Noise Reduction

quiet reflections on life in a loud world

What I’m Reading

27 April 2009

Just finished The Vagrants by Yiyun Li, which is a sort of slice-of-life novel set in late 1970’s China.  I’ve been struggling to find a way to describe the experience of reading this novel.  Simply, I enjoyed reading it very much, I think because every time I dipped in, I was fully engaged in the world.  What trips me up though, is that I didn’t have an active feeling of transportation to that world.  I was not swept away.  I just was there.  There is something very matter of fact about this novel, even though it has a lot of feeling.  It is well written and really amazing in the number of characters one walks with between page one and page 3 hundred and 37, with only the vaguest distracting awareness of the choreography involved in moving from one character to another.
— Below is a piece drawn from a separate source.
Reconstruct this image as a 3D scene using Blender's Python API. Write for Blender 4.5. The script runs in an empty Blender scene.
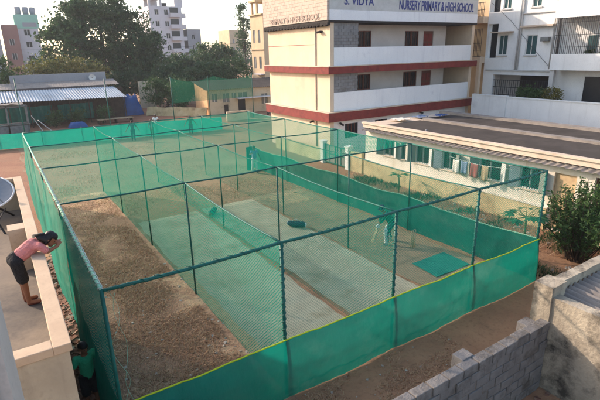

I liked it.

The Hobbit and I are spending a lot of time with Owl at Home, by Anold Lobel.  Owl is a lovely guy who sits by the fire and eats buttered toast and pea soup for supper.  We read it, we quote it, we act it out, we read it again.

Ongoing: The Last Child in the Woods, by Richard Luov.  My sister, who’s an elementary school teacher and a parent of two teenagers, gave this to me a few months ago saying, “Read it while you can still do something right.”  Luov writes about nature deficit disorder – a condition he argues results from the lack of time in nature that most kids growing up in the U.S. today experience.  It’s not the most scientific work, but then he admits there have been very few studies of the effect on children of a lack of exposure to nature.  Whether he’s right or wrong about the condition or the general state of childhood in the U.S. doesn’t really matter to me.  What matters is that in reading the book I’m reminded of how important time in nature was for me as a child.  Even the urban nature in which I spent most of my time.  As a little girl I picked leaves off of shubs and traced their veins as I walked to school.  As as an angsty teen I used to drive out to the beach, lean against the cliffs and take a nap listening to the crashing waves.  The Last Child in the Woods reminds me to take the Hobbit to the beach, to the zoo, to the park, to the ranch, to the woods and let him wander, climb trees, roll in the grass and the sand, listen to water, watch ducks.  It’s worth a read, especially for anyone – parents, aunts, uncles, grandparents, teachers – who spends time with kids.

24 February 2009

In the middle of Sarah Ladipo Manyika’s In Dependence and really enjoying it.  In the current chapter I’m transported to Nigeria 1993.  Smooth writing, believable characters with compelling conflicts.  More of a series of snapshots than a sweeping history of Nigeria’s independence struggle.  I feel like it’s giving me insight into the struggle many people face when their community or country begins to fall apart – the decision to stay or get out.   Just in the past couple of weeks I’ve seen this struggle play out in the real life story about the Taliban’s closing of schools for girls in the Swat Valley, Pakistan, and in the great movie Persepolis, about Iran before and after the revolution.  In Dependence is good.  I recommend it.  Not available in US yet but can be ordered on amazon.co.uk

25 January 2009

Just finished The Count of Monte Cristo!  Talk about a sweeping story.  Wow.  It was a total soap opera that had me hooked almost the whole way throughout.  Almost lost me about 1/3 of the way through, when it picked up in Rome, but I persevered and have no regrets.  Wonderful use of language, lots of great descriptions and sentences and paragraphs.  Lots of revenge and clever twists.  Dug it.